# To be done
Count how many lines hold the string "from", and give only that number.
-- Start --
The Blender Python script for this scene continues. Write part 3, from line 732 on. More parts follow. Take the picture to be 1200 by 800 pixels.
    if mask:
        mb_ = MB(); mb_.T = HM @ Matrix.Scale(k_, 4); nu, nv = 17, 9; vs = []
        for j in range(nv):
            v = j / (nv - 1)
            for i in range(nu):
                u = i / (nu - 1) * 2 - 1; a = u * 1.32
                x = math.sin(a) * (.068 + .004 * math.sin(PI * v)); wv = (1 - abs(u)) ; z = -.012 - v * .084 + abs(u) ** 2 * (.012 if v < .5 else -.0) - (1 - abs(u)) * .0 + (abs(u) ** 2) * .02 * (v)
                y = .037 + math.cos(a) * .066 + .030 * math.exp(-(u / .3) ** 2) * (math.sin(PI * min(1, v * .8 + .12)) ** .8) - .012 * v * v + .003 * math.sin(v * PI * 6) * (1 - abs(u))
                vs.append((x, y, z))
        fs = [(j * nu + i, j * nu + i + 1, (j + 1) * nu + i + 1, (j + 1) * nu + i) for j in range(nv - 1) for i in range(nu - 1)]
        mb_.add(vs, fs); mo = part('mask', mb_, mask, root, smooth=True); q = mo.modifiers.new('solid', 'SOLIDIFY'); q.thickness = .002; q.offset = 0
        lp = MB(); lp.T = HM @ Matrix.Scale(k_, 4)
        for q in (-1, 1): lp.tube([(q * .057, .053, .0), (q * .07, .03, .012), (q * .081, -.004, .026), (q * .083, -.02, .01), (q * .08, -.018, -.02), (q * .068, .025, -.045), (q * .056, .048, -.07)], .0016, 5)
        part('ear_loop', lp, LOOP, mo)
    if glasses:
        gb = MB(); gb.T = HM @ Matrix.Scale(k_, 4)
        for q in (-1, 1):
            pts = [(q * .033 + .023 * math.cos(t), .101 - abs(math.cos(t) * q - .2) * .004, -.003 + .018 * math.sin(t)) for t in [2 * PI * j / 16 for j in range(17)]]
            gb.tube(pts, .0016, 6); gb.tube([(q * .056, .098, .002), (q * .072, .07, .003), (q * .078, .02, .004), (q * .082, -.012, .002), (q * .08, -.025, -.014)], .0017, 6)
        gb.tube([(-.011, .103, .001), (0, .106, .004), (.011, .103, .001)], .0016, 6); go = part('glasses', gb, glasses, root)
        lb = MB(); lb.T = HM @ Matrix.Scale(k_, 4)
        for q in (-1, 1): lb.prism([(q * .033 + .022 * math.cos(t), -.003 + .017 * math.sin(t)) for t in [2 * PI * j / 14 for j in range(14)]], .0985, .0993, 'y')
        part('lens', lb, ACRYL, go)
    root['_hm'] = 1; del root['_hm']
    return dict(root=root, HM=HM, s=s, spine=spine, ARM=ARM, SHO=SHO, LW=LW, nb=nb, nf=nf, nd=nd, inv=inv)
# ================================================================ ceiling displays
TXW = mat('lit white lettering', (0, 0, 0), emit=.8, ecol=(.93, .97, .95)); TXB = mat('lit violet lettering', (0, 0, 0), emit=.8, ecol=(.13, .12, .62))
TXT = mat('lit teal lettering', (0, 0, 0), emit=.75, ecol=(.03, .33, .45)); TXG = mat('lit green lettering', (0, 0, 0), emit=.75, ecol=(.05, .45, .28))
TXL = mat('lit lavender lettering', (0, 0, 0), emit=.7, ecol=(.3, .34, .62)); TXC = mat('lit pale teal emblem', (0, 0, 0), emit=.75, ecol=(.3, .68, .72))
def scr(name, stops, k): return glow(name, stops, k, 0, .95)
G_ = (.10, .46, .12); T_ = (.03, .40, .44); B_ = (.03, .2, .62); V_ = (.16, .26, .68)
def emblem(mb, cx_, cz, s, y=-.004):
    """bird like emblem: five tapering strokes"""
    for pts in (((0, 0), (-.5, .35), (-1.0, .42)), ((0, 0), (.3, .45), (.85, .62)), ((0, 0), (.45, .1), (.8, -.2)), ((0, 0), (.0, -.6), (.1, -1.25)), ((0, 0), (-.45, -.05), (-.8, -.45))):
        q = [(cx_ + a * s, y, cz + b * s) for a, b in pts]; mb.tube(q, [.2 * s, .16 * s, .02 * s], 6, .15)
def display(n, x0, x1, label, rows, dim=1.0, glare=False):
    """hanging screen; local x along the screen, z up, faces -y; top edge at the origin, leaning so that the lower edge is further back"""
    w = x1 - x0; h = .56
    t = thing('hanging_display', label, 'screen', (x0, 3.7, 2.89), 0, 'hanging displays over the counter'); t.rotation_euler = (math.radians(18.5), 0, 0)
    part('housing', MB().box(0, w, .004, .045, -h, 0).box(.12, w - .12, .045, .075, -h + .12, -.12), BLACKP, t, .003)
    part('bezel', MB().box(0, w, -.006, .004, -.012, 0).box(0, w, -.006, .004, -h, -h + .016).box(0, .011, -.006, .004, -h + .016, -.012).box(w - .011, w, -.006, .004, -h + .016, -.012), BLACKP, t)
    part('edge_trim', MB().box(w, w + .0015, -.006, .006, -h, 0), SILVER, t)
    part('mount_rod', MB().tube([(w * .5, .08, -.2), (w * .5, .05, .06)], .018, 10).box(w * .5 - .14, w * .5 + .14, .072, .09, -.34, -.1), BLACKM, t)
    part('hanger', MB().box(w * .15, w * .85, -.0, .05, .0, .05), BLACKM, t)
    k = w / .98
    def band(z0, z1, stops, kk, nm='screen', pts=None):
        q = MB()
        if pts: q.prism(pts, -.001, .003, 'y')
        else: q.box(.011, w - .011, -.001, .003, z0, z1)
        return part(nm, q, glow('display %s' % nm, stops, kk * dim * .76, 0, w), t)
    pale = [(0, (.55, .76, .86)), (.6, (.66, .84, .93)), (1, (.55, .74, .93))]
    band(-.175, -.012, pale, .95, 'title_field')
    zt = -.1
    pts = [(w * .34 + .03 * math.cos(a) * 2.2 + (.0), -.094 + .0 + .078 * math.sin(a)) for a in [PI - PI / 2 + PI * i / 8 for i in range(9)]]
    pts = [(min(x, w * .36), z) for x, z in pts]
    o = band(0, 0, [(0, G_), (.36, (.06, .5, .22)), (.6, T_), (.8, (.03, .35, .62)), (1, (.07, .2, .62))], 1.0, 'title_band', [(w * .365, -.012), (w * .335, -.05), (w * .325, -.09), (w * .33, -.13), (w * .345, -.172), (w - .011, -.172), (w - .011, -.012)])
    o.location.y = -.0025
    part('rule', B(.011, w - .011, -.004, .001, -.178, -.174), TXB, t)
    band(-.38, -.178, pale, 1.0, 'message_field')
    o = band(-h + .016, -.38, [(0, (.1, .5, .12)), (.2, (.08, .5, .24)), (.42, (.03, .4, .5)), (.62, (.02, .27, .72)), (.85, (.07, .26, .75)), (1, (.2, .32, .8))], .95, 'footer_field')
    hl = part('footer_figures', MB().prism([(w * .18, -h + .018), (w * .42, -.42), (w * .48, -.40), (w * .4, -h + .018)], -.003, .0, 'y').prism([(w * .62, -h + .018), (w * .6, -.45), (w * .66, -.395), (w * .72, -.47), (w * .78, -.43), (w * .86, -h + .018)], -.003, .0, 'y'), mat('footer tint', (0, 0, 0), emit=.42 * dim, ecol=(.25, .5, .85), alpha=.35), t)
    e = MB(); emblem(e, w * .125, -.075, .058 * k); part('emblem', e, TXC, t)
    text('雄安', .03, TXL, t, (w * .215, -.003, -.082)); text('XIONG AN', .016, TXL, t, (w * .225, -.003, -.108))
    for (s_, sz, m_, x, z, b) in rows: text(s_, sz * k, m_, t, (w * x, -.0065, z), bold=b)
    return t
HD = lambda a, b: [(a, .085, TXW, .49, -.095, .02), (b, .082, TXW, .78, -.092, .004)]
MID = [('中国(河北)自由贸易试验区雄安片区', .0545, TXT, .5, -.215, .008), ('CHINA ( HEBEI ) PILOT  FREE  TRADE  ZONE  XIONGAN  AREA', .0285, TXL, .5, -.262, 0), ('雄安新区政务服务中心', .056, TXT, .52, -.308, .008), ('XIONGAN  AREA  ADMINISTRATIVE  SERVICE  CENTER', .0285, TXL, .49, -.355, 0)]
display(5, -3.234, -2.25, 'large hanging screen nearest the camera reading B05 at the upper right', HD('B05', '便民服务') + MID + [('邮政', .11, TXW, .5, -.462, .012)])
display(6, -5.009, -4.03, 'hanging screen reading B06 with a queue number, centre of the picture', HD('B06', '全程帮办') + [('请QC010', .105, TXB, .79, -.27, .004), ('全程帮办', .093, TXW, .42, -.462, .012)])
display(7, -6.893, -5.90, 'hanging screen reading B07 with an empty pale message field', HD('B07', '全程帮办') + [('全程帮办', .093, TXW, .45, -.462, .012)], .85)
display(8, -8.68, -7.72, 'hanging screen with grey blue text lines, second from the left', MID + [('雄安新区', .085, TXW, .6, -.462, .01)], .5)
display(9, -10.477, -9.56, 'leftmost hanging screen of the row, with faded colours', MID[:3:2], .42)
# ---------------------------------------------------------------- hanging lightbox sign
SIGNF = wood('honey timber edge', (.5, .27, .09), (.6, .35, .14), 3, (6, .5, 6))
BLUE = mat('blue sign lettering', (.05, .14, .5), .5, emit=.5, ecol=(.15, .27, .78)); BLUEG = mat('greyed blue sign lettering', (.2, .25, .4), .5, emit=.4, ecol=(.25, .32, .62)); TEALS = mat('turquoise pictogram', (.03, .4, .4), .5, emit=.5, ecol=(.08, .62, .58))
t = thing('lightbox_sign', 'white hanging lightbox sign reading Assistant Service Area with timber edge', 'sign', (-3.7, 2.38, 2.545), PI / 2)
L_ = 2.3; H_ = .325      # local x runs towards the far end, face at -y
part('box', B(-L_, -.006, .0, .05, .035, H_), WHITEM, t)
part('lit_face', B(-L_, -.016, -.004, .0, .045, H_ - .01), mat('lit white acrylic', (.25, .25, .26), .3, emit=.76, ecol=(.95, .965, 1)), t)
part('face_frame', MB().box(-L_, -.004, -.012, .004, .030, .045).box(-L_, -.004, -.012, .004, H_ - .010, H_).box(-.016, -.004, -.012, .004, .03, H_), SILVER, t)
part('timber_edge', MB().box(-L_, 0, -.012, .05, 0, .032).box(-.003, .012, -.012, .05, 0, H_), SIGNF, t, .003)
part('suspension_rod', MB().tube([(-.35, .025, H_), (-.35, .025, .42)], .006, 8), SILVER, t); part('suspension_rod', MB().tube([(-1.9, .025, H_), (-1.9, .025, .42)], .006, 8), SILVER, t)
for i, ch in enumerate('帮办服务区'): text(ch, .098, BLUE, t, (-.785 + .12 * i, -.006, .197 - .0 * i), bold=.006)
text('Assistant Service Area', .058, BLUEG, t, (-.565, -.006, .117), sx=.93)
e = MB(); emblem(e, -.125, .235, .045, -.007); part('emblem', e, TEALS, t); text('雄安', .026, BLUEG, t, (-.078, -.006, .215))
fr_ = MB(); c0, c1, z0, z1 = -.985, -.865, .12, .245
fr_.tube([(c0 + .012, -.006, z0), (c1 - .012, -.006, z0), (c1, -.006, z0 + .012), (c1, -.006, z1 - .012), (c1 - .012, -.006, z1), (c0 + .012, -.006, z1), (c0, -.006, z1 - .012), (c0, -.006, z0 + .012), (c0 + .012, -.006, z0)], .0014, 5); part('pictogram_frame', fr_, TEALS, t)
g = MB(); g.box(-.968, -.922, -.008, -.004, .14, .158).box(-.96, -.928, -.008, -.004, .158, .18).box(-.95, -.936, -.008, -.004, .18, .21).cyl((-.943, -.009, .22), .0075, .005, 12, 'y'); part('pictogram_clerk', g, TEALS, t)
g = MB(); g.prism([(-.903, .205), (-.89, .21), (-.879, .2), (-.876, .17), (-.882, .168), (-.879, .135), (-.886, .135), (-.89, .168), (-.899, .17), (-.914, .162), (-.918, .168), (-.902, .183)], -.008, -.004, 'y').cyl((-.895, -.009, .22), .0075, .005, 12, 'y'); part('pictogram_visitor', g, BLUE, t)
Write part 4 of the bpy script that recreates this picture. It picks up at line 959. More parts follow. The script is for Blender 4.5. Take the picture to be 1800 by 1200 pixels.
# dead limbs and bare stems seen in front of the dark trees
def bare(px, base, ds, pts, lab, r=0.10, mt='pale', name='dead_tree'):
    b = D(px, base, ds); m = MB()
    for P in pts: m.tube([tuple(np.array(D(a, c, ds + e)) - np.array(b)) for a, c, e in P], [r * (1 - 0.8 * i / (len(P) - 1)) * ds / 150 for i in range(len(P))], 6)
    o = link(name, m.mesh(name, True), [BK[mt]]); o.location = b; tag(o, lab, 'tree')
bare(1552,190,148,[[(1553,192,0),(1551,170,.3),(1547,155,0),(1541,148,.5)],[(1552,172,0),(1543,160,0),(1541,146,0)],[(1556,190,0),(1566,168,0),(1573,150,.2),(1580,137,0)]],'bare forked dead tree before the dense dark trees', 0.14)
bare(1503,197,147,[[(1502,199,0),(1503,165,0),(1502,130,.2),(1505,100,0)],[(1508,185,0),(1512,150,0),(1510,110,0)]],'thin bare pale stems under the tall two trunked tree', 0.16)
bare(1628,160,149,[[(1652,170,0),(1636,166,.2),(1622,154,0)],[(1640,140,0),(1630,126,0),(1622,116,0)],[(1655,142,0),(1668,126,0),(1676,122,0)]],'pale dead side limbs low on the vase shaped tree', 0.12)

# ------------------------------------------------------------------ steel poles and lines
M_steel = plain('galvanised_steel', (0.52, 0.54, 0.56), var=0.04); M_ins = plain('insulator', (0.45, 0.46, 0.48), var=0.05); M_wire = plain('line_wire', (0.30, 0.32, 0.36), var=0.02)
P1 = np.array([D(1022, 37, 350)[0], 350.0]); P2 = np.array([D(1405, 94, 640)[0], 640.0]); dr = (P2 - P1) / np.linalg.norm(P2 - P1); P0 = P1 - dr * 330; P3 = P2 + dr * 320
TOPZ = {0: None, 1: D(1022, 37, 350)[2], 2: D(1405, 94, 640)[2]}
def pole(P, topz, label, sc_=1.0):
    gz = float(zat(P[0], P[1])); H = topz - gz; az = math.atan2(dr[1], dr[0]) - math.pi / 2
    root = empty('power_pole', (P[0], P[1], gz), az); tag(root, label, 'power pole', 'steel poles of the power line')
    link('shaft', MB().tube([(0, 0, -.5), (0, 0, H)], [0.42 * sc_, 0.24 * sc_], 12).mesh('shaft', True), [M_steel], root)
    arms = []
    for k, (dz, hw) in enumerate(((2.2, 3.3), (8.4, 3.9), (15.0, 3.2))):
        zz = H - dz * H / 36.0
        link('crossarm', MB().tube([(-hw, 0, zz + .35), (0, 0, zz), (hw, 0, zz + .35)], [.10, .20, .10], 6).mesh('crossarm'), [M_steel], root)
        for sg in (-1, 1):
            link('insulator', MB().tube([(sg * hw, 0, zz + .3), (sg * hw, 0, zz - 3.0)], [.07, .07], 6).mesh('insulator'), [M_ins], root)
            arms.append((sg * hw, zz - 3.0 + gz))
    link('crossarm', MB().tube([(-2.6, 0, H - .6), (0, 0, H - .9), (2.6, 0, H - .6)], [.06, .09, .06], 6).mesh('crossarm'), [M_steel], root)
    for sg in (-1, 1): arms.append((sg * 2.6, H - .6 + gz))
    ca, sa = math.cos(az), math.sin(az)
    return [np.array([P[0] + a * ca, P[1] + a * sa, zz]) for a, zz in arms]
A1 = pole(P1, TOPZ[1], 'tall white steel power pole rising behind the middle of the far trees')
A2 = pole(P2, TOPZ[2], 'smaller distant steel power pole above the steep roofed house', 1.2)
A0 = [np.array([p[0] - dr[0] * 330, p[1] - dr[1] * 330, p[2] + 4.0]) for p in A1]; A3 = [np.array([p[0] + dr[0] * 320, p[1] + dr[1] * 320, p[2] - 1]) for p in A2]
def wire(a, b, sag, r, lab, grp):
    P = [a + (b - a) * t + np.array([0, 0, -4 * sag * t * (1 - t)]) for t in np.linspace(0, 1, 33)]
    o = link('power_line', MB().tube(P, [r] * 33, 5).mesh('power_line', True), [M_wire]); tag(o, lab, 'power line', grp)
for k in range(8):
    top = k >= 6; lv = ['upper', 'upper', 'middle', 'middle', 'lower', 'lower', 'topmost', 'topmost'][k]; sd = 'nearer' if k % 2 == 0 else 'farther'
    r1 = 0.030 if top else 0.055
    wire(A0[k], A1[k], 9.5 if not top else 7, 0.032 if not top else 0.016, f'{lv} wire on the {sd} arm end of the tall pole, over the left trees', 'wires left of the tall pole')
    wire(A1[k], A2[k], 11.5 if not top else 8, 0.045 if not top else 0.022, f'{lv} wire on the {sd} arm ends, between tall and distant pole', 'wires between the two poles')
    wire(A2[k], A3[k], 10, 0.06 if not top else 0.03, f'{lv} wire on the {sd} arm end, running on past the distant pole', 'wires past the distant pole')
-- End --
# Output for this exercise
2